Professional employment services represent an excellent product for cross-sell into our small business product line, and we are taking advantage of these opportunities through volume and pricing changes, which drove the increase from prior periods. Net revenues from this product increased $1.1 million, or 14.6%, from last quarter and $1.3 million, or 17.5%, from the same quarter last year. This will continue to be a quality source of revenue growth as we integrate this product into our sales effort. Service charges remain relatively flat compared to last year’s third quarter level but were positively impacted this quarter as a result of pricing initiatives.
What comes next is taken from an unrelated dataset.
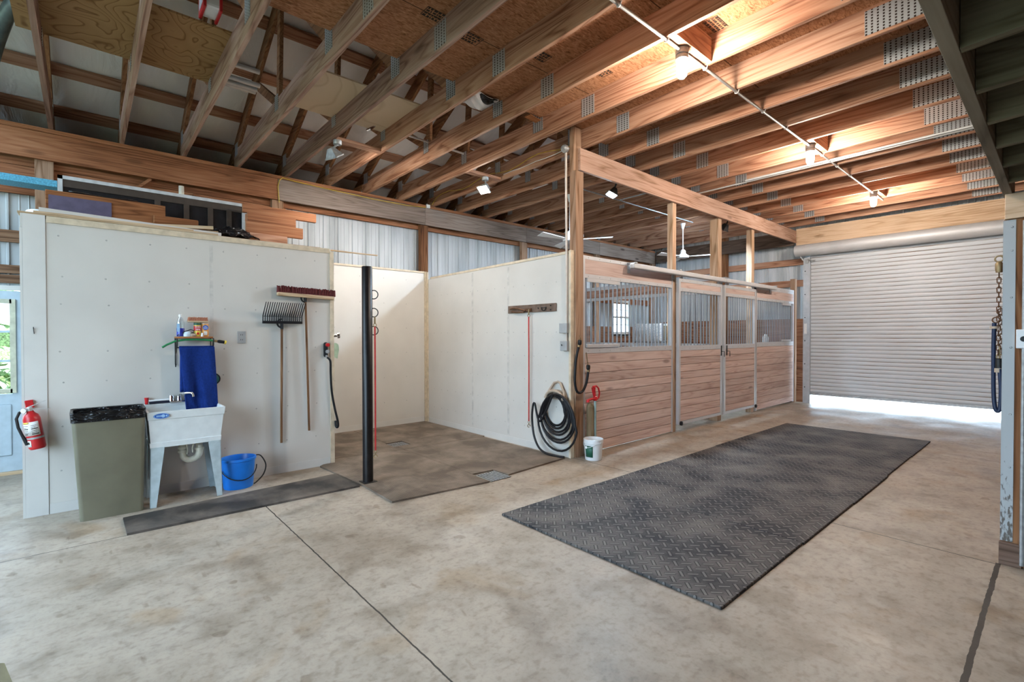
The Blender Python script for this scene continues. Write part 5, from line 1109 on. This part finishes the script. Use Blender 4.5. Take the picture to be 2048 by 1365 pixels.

Bankcard fees were negatively impacted as a result of the Visa settlement occurring during the third quarter. This decision reduced the amount per transaction financial institutions can charge merchants on debit card transactions.
Financial services revenue remained consistent with last quarter and was down from prior year levels. However, we saw a pickup in trust and brokerage activity this quarter, as both the market value of assets under management and total accounts were at their highest level since last year. We would expect to see growth in financial services revenue as the economy and market improves.
Please turn to the next slide.
The efficiency ratio for the quarter, excluding the amortization of all intangibles and mortgage servicing rights, was 52.6%, which reflects management’s continuing commitment to expense control. The increase in the efficiency ratio compared to both last quarter and the same quarter last year was largely a result of the reduction in core mortgage banking revenue previously mentioned.
We will be very proactive in reducing expenses associated with record levels of mortgage origination activity; however, there will be a transition period between the declines in revenue and the reduction of related expenses.
Please move to the next slide.
Union Planters has maintained strong capital levels while at the same time implementing a share repurchase program approved by the Board of Directors. Four million common shares were repurchased during the third quarter, and approximately sixteen million have been repurchased under this program through September 30, 2003. Management anticipates making additional share repurchases so long as the leverage capital ratio remains strong.
And now, Jack will conclude our message.
JACKSON W. MOORE:
Thanks, Bobby. You have heard a lot of details about the challenges of this quarter. Many of these challenges will continue until we have stronger economic growth. By continuing to focus on our long-term strategic goals this quarter, we:
• | | Met earnings expectations with solid results for our shareholders; |
• | | We lowered our credit costs; |
• | | We continued to improve on our efficient business model; and |
• | | We made consistent progress on improving sales discipline and culture. |
We expect that balancing the reduction of mortgage revenue with related expenses will continue to be challenging over the next few transitional quarters. However, we are positioning Union Planters to take advantage of growth opportunities as the economy starts to show consistent improvement.
RICHARD W. TRIGGER:
This concludes the third quarter 2003 earnings message. For further information, please refer to the news release issued on October 16th and the current report on Form 8-K filed with the Securities and Exchange Commission.